Andreas Prokop schreibt
Erst mal Danke für den Hinweis auf die Entscheidung. Die Angaben in dem Artikel sind leider etwas dürftig. Das eigentliche Problem – und eigentlich ein Skandal – scheint mir aber zu sein, dass bei Kapitalverbrechen nur eine Tatsacheninstanz zur Verfügung steht. Wirst Du etwa wegen Unterschlagung vom Amtsgericht verurteilt und gehst in Berufung, kann das Landgericht die sogenannten Tatsachen neu prüfen, also etwa neue Zeugen vernehmen oder auch ein neues Gutachten erstellen lassen. Bei Straftaten, bei denen ein hohes Strafmaß zu erwarten ist, ist die Erstinstanz das Landgericht. Und was dieses Gericht ermittelt, das gilt als Wahrheit, das kann nicht mehr in Frage gestellt werden. Die Revisionsinstanz kann nur noch Formfehler prüfen. Man kann also sagen: je stärker der Eingriff, desto geringer die Verteidigungsmöglichkeiten. Klingt bescheuert, ist aber so. Das hängt vielleicht mit Autoritätsgläubigkeit zusammen – schließlich stammt unser Strafgerichtsverfahren aus dem 19. Jahrhundert und seitdem hat sich wenig verändert – nach Ingo Müller hat Bismarck den Deutschen einen konservativen Juristenstand mit wenig Flexibilität verpasst.

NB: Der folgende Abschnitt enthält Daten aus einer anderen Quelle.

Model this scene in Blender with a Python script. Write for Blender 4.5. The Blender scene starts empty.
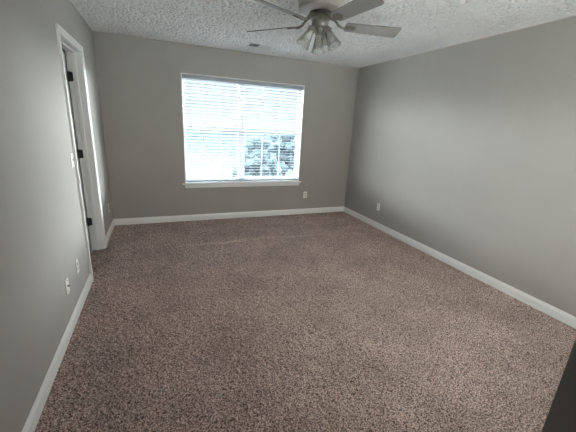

Und die Kritik am § 21 StGB (Schuldunfähgigkeit) – der auch vom Menschenbild des 19. Jahrhunderts ausgeht – hat die Justiz auch von sich abperlen lassen.
Unter bestimmten Voraussetzungen könnte man nun noch an eine Verfassungsbeschwerde denken.
Lara T. schreibt
Hallo Andreas,
vielen Dank für deine präzisen Antworten.
Find ich ja schon beeindruckend bzw. schockierend, dass das vom Landgericht Geurteilte, pauschal als „Wahrheit“ gilt und dagegen nur noch „Formfehler“ (=Rechtsfehler wahrscheinlich) beanstandet werden können. Ist es genau definiert, was „Formfehler“ sind und was nicht oder gibts da gewisse Spielräume ? Vielleicht entscheidet aber auch ohnehin oft so etwas (mit) wie der ‚politische Wille‘.